Now once again we have returned a ref to a dead variable.

When we designed this feature for the first time (in 2010 IIRC) there were a number of complicated proposals to deal with these situations, but my favourite proposal was simply "make all of them illegal". You don't get to return a reference that you got returned by a ref-returning method, even if there is no way it could be dead.

I don't know what rule the C# 7 team ended up implementing.

You can find a great discussion about this feature at GitHub - Proposal: Ref Returns and Locals.

1. You can only return refs that are “safe to return”: Ones that were passed to you, and ones that point into fields in objects.

The following example shows the return of a safe reference because it cames from the caller:

public static ref TValue Choose<TValue>(ref TValue val)
{
    return ref val;
}

Conversely, a non-safe version of this example would be returning a reference to a local (this code would not compile):

public static ref TValue Choose<TValue>()
{
    TValue val = default(TValue);
    return ref val;
}

2. Ref locals are initialized to a certain storage location, and cannot be mutated to point to another.

The restriction means you need to initialize a local reference always at declaration. A declaration like

ref double aReference;

would not compile.

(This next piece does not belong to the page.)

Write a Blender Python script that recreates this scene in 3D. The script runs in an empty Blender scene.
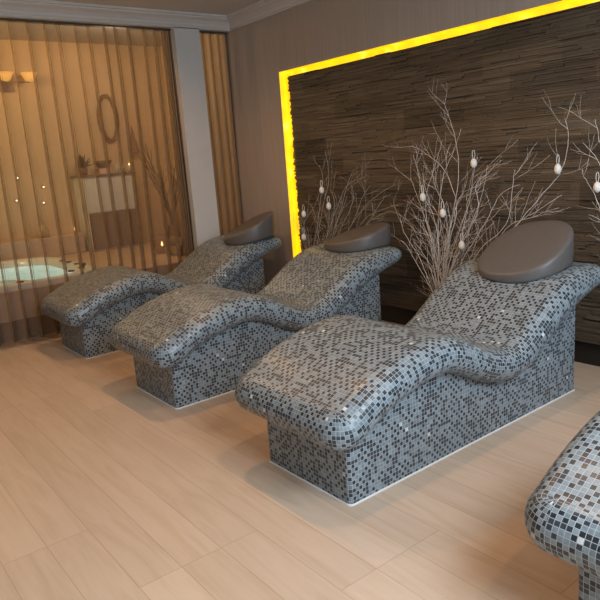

You also are not possible to assign an new reference to an already existing reference like

aReference = ref anOtherValue;

The other answers on this page are complete and useful, but I wanted to add an additional point, which is that out parameters, which your function is required to fully initialize, count as "safe to return" for the purposes of ref return.

Interestingly, combining this fact with another new C# 7 feature, inline declaration of 'out' variables, allows for the simulation of a general-purpose inline declaration of local variables capability:

helper function:

public static class _myglobals
{
    /// <summary> Helper function for declaring local variables inline. </summary>
    public static ref T local<T>(out T t)
    {
        t = default(T);
        return ref t;
    }
};

With this helper, the caller specifies the initialization of the "inline local variable" by assigning to the ref-return of the helper.

To demonstrate the helper, next is an example of a simple two-level comparison function which would be typical for an (e.g.) MyObj.IComparable<MyObj>.Compare implementation. Although very simple, this type of expression can't get around needing a single local variable--without duplicating work, that is. Now normally, needing a local would block using an expression-bodied member which is what we'd like to do here, but the problem is easily solved with the above helper:

public int CompareTo(MyObj x) =>
                       (local(out int d) = offs - x.offs) == 0 ? size - x.size : d;

Walkthrough: Local variable d is "inline-declared," and initialized with the result of computing the first-level compare, based on the offs fields. If this result is inconclusive, we fall back to returning a second level sort (based on the size fields). But in the alternative, we do still have the first-level result available to return, since it was saved in local d.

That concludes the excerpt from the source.